----- SUPPLIED INFORMATION -----

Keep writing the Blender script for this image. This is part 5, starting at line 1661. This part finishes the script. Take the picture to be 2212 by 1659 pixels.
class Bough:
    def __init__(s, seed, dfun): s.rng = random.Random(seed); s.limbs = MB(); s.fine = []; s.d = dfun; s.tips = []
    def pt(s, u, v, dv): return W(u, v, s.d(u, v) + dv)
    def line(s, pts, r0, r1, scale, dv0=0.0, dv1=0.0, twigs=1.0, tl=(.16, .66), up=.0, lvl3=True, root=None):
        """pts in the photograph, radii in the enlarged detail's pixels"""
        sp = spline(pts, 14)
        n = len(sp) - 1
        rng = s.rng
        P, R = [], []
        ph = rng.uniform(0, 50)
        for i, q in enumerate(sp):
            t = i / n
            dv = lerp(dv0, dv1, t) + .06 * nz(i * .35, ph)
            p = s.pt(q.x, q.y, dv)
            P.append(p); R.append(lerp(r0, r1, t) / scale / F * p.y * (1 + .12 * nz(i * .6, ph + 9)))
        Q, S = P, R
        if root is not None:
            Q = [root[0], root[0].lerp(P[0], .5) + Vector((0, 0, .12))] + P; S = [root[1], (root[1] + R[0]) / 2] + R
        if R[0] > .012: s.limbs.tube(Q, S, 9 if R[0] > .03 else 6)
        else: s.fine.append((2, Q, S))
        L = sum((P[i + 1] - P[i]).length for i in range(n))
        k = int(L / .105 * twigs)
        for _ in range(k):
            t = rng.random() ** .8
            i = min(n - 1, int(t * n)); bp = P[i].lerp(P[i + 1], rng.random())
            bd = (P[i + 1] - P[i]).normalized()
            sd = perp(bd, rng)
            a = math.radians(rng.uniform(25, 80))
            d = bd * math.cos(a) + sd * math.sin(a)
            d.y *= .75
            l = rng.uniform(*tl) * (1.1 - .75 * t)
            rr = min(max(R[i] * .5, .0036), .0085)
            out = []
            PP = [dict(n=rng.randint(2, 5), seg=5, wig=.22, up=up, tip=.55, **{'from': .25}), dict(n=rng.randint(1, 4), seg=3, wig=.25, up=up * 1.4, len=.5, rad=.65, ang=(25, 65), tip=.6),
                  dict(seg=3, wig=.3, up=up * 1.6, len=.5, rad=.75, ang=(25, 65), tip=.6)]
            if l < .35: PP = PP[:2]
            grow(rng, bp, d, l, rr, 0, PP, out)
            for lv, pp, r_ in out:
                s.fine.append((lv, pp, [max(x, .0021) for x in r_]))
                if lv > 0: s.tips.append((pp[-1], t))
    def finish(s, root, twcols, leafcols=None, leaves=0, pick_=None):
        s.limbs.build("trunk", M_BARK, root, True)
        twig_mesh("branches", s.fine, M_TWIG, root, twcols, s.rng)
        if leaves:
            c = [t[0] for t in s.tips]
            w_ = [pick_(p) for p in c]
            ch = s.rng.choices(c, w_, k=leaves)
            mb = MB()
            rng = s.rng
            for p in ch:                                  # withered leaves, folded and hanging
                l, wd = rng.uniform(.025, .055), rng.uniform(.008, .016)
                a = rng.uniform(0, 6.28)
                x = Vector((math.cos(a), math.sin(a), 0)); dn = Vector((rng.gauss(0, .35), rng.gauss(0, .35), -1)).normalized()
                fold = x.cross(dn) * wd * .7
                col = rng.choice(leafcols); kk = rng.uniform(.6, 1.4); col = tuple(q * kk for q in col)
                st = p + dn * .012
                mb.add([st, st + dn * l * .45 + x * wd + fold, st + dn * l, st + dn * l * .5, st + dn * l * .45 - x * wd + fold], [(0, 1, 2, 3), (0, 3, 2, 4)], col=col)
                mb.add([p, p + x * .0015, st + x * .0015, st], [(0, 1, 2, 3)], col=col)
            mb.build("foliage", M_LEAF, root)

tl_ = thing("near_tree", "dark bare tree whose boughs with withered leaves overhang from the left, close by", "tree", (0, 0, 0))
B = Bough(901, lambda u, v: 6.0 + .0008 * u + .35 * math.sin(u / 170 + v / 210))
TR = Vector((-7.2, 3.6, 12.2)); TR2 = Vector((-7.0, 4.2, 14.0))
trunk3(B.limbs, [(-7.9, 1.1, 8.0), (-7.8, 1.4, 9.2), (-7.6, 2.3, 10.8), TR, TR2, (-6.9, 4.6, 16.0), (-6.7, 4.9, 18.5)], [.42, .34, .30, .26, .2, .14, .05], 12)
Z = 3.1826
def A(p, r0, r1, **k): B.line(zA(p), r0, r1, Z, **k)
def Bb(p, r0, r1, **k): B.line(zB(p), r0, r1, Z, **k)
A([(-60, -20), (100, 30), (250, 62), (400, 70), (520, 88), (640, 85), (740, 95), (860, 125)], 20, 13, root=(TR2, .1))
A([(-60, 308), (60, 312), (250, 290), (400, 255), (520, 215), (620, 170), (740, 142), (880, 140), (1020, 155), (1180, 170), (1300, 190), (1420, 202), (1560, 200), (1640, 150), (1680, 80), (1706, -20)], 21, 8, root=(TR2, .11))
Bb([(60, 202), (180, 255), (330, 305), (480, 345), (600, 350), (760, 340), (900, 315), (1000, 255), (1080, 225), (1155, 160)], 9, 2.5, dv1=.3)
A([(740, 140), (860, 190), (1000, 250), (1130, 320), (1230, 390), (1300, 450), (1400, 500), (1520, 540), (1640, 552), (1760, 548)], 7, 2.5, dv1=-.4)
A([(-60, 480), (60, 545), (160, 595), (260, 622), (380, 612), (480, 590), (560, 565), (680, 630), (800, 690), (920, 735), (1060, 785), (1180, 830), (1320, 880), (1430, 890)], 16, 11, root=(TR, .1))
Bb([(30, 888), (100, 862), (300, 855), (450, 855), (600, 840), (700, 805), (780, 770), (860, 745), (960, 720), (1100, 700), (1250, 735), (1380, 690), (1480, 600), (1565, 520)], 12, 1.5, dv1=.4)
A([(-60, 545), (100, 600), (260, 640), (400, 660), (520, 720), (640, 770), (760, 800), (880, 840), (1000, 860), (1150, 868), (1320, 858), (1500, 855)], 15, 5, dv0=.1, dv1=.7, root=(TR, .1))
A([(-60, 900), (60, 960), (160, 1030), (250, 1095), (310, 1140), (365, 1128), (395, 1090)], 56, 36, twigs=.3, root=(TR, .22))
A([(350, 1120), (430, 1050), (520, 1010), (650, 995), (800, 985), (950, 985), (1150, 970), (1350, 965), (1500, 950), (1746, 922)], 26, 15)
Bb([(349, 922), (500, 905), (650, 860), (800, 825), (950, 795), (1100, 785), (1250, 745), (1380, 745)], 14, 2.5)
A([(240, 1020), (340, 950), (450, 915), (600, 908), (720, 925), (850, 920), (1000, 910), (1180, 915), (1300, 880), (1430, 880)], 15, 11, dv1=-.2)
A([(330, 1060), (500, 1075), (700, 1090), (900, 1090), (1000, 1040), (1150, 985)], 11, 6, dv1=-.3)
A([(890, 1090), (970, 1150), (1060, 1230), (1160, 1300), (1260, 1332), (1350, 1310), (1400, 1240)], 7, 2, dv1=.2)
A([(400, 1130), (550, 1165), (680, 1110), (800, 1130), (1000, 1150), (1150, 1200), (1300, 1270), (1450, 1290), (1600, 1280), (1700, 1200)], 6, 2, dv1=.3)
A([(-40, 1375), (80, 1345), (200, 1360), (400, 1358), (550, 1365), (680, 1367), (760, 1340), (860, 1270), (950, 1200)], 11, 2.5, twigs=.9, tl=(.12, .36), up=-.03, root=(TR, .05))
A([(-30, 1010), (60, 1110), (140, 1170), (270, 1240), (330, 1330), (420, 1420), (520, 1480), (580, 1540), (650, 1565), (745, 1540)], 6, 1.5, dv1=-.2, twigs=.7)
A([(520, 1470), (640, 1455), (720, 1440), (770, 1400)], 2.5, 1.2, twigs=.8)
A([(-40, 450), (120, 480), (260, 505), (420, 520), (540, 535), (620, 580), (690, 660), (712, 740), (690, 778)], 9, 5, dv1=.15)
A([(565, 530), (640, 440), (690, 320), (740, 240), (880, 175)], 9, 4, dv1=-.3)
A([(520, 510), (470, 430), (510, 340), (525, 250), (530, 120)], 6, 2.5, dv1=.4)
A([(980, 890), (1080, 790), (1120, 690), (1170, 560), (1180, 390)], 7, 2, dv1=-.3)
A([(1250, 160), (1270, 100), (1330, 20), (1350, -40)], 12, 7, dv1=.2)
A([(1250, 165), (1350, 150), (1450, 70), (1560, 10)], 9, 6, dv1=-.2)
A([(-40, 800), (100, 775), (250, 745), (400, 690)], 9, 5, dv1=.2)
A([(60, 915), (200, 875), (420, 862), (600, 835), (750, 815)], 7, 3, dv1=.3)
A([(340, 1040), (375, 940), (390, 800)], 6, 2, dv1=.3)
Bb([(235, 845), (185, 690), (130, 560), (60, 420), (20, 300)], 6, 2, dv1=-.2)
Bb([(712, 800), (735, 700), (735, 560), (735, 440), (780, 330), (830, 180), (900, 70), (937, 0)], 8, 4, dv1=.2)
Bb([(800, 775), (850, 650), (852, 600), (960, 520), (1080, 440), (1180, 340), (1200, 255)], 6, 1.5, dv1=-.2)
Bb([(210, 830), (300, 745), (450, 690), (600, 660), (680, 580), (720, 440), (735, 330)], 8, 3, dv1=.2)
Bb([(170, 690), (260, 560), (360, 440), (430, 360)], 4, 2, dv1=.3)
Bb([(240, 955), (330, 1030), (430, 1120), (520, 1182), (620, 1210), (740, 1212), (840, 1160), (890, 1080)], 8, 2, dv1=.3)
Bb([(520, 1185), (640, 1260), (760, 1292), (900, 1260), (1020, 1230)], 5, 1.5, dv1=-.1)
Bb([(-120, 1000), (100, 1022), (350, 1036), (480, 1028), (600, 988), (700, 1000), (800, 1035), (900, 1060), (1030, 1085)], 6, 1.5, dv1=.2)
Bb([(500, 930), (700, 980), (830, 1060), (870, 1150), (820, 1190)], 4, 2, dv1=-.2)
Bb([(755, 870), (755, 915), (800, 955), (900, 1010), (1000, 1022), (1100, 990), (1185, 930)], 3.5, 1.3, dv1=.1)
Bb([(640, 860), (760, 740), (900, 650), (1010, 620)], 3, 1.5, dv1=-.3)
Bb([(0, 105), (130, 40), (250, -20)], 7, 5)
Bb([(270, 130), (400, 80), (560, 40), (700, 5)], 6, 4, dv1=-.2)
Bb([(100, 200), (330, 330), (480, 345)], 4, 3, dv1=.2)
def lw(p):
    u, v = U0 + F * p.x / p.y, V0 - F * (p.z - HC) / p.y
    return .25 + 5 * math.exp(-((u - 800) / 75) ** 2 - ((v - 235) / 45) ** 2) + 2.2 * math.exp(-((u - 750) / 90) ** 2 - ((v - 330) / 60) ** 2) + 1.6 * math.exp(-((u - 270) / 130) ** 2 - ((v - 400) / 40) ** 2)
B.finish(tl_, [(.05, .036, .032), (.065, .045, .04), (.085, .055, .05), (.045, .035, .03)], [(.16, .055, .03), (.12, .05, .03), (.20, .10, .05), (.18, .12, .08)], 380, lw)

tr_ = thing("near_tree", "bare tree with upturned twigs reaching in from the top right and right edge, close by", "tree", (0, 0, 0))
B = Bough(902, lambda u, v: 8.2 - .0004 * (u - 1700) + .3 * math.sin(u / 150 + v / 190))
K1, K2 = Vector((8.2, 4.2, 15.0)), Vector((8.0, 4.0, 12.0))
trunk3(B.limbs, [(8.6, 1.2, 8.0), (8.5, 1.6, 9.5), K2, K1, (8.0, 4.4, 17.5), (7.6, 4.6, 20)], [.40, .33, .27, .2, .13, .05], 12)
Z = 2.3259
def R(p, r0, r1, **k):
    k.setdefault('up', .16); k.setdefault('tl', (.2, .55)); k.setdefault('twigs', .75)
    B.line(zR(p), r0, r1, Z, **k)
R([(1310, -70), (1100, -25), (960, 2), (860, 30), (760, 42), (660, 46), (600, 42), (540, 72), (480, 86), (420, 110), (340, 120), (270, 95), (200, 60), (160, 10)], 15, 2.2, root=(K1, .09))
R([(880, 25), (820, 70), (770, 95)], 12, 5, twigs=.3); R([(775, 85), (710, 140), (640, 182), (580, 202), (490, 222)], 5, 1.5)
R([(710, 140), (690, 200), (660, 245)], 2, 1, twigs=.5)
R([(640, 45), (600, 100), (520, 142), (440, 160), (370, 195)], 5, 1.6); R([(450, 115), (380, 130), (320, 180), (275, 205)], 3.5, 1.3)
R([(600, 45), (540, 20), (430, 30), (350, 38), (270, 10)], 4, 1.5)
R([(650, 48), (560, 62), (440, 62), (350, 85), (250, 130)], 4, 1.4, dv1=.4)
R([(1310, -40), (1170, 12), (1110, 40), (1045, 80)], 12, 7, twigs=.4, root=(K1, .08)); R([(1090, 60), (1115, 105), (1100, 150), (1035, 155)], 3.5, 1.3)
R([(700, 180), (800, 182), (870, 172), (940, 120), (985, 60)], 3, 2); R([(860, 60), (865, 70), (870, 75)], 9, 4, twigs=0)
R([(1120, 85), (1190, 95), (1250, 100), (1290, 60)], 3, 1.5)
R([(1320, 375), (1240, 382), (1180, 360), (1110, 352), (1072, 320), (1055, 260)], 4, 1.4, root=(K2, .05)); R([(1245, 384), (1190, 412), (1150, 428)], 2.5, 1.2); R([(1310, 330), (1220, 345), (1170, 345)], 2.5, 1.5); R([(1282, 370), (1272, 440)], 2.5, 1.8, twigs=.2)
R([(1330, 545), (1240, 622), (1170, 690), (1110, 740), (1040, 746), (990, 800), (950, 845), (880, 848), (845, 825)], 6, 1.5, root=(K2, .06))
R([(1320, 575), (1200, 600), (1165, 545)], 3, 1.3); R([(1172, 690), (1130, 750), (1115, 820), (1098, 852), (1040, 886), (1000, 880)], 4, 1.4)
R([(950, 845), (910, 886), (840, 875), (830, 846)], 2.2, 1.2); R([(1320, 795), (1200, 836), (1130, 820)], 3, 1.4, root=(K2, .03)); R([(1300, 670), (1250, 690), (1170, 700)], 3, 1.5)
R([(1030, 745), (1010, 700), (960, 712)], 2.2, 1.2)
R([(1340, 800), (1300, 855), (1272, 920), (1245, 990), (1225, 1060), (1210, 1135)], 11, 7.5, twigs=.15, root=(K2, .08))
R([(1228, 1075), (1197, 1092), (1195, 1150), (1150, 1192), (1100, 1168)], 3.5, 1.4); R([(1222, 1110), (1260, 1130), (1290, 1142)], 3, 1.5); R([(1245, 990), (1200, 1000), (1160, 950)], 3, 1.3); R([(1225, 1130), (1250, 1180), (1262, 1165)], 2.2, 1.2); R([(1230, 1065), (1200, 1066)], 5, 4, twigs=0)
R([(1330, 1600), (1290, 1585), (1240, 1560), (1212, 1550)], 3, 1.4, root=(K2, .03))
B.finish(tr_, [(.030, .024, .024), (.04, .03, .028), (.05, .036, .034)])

-----

* YOUR GOAL: Extract each line from the listing that holds the word "pixels".

* OUTPUT FOR THIS EXERCISE:
Keep writing the Blender script for this image. This is part 5, starting at line 1661. This part finishes the script. Take the picture to be 2212 by 1659 pixels.
        """pts in the photograph, radii in the enlarged detail's pixels"""